Fund says OPA owes $150K in unpaid contribution
Reporter
The NMI Retirement Fund disclosed that the Office of Public Auditor owes the pension agency a total of $150,156 in unpaid employer contributions, an amount the former board of trustees has tried to negotiate by offsetting its law-mandated remittance of 1 percent to OPA.
Fund internal auditor Lilian Pangelinan reported to the board that since 2006, the Fund also failed to remit the 1 percent OPA fee as a result of unclear negotiations with the agency.

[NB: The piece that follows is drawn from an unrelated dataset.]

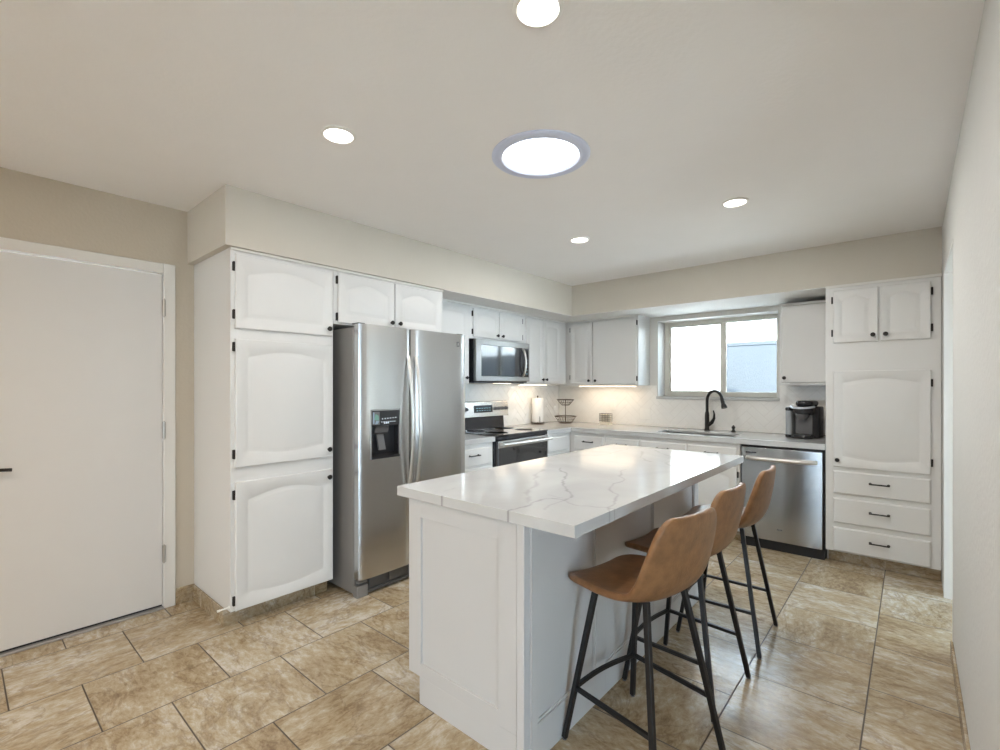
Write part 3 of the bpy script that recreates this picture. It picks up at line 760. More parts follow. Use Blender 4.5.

Its total unpaid obligation now amounts to $46,237 representing fiscal year 2011.
According to Fund officials, the former board of trustees has been negotiating with OPA the possibility of “off-setting” each other’s obligations, but this was never realized for unclear reasons.
Fund trustees believe that the idea of a trade off or “offsetting” is not a good deal for the pension agency because the “employer contribution is not part of operation.”
Board counsels confirmed that the trade off negotiation never happened at all between the two agencies. As a result, board chair Sixto Igisomar instructed Fund administrator Richard Villagomez to come up with its plan, subject to board action in the January meeting. Igisomar also recommended writing to OPA to memorialize “who owes and what.”
Besides OPA, the Fund is also owed employer contribution totaling $38,094,133 from other agencies and departments as of November. Majority of these unpaid contributions was a result of the implementation of several laws that changed the employer contribution rate of some agencies-from zero to 11 percent, to 24 percent, and 37 percent.